Locals call Barraud Park in Norfolk VA the "Black Park". Its the place where residents from the surrounding, predominantly black neighborhoods feel comfortable coming together to eat, exercise and party on occasion. Frontline worked with the Parks Department to demonstrate how a more regular litter pick up schedule, implemented with gig workers from the community, could be used to improve how areas of the park with the heaviest foot traffic were maintained.
Over several months, gig workers were dispatched several times per week to collect loose litter and change out bins that were more than half full. The result was a dramatic transformation in park cleanliness and a reduction in the total trash collected over time.
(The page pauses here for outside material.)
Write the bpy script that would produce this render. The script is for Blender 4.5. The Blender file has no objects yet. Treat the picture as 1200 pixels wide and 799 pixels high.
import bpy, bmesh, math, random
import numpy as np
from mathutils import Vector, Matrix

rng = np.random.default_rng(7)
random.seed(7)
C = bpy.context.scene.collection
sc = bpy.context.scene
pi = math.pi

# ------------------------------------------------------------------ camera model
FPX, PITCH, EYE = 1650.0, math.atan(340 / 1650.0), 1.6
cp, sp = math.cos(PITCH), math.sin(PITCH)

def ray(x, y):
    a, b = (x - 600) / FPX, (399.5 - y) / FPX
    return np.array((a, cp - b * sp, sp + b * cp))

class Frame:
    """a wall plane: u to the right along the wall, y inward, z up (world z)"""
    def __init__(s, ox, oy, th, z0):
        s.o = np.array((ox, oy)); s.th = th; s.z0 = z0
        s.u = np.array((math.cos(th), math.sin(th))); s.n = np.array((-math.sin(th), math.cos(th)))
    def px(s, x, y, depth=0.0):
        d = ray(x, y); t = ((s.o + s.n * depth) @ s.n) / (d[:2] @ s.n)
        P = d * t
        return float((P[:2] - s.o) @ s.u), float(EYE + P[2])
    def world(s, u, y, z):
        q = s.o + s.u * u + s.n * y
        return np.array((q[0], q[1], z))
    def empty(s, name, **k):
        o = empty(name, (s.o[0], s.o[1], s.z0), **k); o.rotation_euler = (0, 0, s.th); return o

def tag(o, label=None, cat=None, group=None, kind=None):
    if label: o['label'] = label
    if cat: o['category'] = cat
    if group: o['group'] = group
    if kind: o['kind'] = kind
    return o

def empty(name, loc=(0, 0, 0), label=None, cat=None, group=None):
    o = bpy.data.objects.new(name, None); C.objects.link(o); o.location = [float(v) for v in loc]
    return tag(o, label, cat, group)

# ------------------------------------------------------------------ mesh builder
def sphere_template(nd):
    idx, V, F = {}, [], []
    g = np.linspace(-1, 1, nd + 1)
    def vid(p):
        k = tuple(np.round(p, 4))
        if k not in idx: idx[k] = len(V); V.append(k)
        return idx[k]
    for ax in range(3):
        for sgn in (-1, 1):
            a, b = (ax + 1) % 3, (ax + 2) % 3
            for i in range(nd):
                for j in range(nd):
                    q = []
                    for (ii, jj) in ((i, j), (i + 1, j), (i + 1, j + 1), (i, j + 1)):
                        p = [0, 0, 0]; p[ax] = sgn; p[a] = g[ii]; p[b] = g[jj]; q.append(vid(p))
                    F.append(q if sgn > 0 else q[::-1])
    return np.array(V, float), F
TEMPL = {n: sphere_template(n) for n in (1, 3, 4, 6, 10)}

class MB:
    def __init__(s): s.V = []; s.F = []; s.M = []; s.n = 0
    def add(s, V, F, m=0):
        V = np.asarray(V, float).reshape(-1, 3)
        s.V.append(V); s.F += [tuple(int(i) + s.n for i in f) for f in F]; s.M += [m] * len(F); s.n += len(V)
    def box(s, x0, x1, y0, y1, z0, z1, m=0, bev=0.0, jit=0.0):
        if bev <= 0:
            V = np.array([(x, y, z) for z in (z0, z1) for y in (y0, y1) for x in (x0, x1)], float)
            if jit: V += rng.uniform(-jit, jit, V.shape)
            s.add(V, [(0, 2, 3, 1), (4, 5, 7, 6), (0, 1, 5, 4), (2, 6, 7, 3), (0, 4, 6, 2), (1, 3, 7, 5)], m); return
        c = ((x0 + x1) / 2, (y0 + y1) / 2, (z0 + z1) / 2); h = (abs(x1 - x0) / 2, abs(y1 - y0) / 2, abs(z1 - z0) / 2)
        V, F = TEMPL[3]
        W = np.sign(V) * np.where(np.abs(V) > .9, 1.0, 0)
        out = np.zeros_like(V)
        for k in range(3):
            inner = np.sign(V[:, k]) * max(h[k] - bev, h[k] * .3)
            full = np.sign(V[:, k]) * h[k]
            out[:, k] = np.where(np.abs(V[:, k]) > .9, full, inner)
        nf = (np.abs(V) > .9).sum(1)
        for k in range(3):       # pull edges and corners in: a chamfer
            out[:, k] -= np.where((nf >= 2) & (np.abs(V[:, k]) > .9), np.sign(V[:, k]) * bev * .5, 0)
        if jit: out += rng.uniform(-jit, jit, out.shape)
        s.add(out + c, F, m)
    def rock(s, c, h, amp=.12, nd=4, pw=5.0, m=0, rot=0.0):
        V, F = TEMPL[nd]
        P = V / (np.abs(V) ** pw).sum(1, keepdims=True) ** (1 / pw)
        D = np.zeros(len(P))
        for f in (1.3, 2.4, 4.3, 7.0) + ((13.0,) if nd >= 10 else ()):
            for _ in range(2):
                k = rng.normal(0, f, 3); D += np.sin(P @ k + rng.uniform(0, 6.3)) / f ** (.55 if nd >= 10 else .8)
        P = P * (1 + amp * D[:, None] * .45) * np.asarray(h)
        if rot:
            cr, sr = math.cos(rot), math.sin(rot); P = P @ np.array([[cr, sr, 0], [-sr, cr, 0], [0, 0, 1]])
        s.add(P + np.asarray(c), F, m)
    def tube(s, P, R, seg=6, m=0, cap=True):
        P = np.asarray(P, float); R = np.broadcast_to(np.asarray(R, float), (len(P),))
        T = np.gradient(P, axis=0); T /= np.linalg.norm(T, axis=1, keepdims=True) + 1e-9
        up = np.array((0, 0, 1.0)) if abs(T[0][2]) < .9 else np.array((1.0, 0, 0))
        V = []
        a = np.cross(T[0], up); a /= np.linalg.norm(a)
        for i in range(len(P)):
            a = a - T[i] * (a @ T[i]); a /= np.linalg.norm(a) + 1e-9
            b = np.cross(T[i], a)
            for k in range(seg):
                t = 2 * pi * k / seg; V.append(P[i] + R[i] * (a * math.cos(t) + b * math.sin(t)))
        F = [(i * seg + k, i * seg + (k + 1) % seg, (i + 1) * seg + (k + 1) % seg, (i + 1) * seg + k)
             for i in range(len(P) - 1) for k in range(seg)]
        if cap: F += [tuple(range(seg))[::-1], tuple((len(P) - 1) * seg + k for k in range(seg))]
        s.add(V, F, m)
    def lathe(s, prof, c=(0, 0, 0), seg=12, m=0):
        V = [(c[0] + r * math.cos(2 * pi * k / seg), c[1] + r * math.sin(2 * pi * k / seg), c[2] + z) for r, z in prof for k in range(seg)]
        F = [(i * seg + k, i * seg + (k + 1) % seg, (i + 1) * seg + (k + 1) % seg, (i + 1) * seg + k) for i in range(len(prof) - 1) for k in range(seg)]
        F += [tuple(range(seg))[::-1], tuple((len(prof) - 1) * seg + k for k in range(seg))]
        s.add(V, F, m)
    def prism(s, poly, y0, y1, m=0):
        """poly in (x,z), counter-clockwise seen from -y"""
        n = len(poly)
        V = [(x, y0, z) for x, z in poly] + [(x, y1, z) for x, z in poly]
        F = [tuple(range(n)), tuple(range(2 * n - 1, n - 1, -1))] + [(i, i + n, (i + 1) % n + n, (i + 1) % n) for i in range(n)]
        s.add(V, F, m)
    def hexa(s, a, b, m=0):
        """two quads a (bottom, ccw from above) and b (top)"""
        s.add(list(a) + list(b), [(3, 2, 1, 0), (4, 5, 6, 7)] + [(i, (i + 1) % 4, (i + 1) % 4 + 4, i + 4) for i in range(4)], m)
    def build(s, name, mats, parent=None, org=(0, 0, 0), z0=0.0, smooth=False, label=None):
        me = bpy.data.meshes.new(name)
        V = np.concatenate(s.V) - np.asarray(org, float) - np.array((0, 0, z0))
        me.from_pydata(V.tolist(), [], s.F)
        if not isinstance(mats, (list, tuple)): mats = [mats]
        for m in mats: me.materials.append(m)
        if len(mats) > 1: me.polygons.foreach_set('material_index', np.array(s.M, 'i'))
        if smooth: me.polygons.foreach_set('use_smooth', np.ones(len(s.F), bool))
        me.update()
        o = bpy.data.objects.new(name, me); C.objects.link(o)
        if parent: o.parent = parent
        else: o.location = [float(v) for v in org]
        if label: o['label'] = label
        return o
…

Keeping the park cleaner at the start of each day resulted in less litter being generated by the end of each day. Up to a 40 percent reduction in total trash collected was October 2021 as compared to September 2021. Much more data (number of visits per park per day) is needed to prove this out, but the initial results are promising and point to data-driven strategies that Parks Leaders can use to reduce the manpower needed to keep open space clean and green.
With less litter in parks, there is also an impact on mowing - less idling per mowing cycle. The EPA has found that gas-powered lawn mowers make up five percent of total air pollution in the United States, amounting to even more in urban areas.
In the future, additional monitoring is required to replicate the impacts across other parks and to validate that with the same density of visitors, keeping the park cleaner at the beginning of the day reduces the amount of trash generated throughout the day.
Frontline gig transforms traditional 8-hour jobs like litter removal, with limited flexibility, into new, flexible shift work opportunities (called gigs) that non-traditional blue-collar workers like university students and office workers can support in their spare time. We worked with the leadership team in the City of Norfolk Parks department to use this model to clean up two of the most visited and perpetually messy parks.